▶ DESCRIPTION OF THE TASK: Begin at the first line below and copy each line exactly, ending with the line where "hanger(lb, (0.0, yy" appears.
— Begin DATA BLOCK —
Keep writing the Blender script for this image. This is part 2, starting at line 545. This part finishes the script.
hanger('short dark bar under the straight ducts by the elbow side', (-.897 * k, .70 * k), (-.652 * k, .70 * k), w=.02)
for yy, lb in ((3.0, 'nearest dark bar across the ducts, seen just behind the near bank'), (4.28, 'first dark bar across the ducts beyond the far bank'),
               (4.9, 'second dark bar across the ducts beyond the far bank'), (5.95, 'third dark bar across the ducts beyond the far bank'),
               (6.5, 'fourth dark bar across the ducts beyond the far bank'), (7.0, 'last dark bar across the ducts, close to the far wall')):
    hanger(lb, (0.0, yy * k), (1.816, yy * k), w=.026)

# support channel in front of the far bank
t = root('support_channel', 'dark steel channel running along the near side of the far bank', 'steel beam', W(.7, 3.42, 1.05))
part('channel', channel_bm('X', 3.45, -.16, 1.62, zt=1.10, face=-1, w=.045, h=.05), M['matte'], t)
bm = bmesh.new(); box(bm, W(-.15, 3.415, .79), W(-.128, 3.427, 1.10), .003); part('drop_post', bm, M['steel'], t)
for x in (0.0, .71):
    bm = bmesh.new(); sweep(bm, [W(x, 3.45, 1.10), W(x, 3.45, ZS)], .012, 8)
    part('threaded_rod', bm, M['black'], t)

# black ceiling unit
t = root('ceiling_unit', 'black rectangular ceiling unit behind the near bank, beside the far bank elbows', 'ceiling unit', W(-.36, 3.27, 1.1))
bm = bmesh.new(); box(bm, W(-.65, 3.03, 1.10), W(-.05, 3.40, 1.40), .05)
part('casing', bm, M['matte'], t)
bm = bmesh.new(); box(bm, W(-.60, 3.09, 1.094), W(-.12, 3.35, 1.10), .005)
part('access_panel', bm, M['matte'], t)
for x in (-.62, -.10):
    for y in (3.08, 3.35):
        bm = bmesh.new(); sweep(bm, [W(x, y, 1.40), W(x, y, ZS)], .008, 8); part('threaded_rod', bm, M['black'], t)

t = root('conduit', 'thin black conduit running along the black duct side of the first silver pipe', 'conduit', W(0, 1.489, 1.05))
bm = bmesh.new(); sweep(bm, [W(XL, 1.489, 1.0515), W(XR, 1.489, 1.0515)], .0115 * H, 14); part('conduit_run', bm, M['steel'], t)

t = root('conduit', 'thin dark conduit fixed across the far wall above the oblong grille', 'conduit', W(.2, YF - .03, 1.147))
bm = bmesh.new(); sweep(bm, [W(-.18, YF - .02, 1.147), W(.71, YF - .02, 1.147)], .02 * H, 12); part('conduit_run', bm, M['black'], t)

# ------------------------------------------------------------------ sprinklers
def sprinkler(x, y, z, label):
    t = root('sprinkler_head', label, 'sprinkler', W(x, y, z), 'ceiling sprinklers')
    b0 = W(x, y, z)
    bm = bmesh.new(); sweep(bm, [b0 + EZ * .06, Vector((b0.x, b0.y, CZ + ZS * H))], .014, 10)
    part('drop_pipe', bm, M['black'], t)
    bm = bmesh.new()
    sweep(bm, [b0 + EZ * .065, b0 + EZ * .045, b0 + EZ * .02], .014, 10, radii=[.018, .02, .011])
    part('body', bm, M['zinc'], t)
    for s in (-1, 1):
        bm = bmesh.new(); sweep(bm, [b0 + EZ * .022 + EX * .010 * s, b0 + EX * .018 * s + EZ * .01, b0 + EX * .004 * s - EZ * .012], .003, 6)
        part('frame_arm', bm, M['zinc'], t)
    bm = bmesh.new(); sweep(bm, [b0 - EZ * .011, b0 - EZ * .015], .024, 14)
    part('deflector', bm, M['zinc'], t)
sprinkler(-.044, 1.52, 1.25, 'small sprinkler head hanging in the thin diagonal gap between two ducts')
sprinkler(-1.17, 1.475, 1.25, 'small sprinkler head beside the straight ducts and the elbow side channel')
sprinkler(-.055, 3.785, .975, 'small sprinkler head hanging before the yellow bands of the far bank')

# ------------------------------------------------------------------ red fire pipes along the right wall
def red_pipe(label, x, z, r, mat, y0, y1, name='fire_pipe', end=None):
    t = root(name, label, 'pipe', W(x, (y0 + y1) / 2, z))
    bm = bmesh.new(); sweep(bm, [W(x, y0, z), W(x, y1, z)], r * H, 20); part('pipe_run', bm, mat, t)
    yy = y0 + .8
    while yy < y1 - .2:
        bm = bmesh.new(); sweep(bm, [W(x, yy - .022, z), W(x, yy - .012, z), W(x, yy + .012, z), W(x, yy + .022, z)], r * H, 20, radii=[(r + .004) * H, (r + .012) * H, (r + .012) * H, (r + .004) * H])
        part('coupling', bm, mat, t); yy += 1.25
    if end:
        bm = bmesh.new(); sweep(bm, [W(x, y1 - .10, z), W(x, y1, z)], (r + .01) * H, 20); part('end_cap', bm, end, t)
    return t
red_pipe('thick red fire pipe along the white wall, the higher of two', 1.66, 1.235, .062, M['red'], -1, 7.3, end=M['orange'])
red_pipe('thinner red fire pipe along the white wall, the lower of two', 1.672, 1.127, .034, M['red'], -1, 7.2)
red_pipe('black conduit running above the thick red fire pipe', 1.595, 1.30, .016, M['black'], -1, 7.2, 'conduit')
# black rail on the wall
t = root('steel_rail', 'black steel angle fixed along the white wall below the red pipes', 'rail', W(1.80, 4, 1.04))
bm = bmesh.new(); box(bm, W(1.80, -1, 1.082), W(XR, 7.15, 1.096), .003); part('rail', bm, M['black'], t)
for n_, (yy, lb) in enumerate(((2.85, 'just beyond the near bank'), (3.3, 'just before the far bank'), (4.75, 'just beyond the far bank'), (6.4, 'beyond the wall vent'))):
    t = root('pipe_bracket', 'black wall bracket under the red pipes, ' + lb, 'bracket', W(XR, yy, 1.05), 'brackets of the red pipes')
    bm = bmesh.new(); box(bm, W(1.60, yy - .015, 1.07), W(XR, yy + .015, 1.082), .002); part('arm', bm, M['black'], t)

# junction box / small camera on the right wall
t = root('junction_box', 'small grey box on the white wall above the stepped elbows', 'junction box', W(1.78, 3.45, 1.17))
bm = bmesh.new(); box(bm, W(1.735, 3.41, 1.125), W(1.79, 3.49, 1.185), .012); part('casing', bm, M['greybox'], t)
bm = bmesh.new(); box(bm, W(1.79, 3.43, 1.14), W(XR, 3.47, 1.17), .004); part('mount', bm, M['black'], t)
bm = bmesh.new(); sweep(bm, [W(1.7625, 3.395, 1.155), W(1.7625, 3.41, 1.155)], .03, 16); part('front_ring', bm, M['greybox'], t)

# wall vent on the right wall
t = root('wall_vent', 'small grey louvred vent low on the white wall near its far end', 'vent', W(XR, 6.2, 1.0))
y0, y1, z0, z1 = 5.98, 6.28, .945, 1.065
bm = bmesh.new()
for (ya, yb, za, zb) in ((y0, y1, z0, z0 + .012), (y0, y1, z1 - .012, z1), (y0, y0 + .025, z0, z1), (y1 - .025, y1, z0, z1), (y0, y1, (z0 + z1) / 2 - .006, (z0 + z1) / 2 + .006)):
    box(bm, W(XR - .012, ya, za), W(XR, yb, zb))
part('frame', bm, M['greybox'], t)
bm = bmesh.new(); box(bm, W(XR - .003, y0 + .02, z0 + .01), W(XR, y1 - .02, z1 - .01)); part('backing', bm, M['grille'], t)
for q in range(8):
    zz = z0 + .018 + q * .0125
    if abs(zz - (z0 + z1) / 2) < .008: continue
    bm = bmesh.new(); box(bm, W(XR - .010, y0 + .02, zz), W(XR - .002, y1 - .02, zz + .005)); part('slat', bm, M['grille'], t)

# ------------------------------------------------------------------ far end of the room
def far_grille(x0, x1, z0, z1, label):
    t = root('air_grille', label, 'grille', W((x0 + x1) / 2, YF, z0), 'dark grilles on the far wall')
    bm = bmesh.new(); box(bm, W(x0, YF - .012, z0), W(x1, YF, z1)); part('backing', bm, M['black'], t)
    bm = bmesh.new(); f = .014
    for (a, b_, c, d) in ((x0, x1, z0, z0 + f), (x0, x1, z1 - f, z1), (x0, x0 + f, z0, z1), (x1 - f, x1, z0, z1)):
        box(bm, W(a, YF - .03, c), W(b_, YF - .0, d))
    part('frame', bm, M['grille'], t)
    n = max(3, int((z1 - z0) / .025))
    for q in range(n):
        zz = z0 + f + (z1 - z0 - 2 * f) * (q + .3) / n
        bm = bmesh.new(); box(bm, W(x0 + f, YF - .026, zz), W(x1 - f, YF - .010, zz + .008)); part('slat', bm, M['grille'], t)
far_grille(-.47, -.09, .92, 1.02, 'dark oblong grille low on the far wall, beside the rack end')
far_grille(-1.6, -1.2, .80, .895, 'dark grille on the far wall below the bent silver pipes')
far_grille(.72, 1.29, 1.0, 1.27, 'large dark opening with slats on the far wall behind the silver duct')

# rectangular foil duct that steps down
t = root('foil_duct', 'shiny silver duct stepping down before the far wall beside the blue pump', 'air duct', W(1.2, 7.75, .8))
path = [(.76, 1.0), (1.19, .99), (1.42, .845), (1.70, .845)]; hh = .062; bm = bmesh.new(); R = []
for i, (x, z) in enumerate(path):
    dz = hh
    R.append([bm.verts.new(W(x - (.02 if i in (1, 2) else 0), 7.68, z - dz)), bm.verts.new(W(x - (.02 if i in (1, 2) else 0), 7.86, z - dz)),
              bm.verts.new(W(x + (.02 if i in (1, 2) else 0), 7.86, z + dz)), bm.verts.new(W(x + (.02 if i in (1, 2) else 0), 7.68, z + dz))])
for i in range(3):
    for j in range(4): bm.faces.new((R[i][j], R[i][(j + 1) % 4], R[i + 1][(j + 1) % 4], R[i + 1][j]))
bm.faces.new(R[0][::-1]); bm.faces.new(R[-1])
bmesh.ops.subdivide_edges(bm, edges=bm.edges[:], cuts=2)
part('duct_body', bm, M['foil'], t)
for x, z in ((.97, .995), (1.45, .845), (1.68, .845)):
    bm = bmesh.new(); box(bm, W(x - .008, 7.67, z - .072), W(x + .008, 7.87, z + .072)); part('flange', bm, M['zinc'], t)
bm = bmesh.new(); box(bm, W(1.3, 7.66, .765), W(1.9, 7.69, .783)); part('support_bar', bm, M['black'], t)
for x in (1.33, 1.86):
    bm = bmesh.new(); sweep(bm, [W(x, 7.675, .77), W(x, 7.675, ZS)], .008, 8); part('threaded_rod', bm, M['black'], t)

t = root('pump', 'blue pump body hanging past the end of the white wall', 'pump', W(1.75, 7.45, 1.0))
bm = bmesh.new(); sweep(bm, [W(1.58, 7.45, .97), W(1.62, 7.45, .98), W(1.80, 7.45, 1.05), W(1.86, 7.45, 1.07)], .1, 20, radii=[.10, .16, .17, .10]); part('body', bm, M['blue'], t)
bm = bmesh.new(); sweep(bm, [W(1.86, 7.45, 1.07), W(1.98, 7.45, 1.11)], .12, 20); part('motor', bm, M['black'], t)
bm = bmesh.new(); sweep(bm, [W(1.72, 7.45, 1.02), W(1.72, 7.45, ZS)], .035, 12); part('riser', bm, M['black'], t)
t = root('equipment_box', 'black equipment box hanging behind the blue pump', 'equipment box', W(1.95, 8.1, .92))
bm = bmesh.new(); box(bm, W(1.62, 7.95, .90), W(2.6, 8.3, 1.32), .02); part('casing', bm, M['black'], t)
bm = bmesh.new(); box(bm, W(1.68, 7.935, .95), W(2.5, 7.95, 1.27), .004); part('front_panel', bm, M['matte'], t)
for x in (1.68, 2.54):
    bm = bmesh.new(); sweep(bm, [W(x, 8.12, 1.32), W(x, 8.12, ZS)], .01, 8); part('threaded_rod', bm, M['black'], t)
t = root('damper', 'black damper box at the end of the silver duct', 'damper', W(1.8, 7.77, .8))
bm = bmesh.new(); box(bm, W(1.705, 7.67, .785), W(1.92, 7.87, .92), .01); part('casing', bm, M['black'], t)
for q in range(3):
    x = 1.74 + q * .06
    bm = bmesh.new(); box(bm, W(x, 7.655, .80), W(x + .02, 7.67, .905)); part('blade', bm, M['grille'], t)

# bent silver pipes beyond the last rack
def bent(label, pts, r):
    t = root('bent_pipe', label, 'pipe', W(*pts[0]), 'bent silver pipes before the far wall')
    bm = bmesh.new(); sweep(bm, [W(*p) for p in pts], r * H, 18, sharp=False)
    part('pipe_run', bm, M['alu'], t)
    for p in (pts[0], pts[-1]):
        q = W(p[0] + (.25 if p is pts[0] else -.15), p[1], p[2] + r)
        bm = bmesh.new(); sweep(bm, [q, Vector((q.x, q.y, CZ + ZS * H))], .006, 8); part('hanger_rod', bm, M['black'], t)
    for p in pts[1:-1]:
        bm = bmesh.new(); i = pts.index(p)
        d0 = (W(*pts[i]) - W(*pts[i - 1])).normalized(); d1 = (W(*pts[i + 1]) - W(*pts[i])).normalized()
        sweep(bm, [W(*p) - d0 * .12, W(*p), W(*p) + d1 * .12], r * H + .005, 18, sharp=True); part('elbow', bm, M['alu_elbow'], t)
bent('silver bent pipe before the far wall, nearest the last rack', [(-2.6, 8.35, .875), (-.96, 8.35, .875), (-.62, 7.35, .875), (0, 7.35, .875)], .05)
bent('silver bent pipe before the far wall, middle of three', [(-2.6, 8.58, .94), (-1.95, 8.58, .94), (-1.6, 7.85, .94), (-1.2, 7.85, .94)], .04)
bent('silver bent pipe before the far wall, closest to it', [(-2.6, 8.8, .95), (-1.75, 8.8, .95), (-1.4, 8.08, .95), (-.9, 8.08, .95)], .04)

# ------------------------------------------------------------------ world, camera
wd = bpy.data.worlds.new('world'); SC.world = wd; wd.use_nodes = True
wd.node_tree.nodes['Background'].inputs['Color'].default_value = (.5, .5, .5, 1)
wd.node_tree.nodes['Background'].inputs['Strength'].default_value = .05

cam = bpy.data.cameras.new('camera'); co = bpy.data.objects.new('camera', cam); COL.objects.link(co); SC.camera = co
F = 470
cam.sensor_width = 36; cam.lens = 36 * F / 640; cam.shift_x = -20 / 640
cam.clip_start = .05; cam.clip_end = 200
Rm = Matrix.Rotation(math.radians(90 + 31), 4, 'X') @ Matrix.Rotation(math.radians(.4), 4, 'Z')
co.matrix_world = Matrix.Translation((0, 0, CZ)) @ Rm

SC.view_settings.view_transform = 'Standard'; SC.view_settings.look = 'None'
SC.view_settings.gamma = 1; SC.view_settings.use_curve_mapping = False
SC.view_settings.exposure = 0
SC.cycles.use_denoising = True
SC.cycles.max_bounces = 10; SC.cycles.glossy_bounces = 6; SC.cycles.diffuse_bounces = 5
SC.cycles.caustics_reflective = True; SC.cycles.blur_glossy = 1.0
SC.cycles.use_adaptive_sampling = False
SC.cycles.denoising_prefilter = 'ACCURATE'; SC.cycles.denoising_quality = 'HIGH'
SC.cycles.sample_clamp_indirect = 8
— End DATA BLOCK —
▶ EXPECTED ANSWER:
Keep writing the Blender script for this image. This is part 2, starting at line 545. This part finishes the script.
hanger('short dark bar under the straight ducts by the elbow side', (-.897 * k, .70 * k), (-.652 * k, .70 * k), w=.02)
for yy, lb in ((3.0, 'nearest dark bar across the ducts, seen just behind the near bank'), (4.28, 'first dark bar across the ducts beyond the far bank'),
               (4.9, 'second dark bar across the ducts beyond the far bank'), (5.95, 'third dark bar across the ducts beyond the far bank'),
               (6.5, 'fourth dark bar across the ducts beyond the far bank'), (7.0, 'last dark bar across the ducts, close to the far wall')):
    hanger(lb, (0.0, yy * k), (1.816, yy * k), w=.026)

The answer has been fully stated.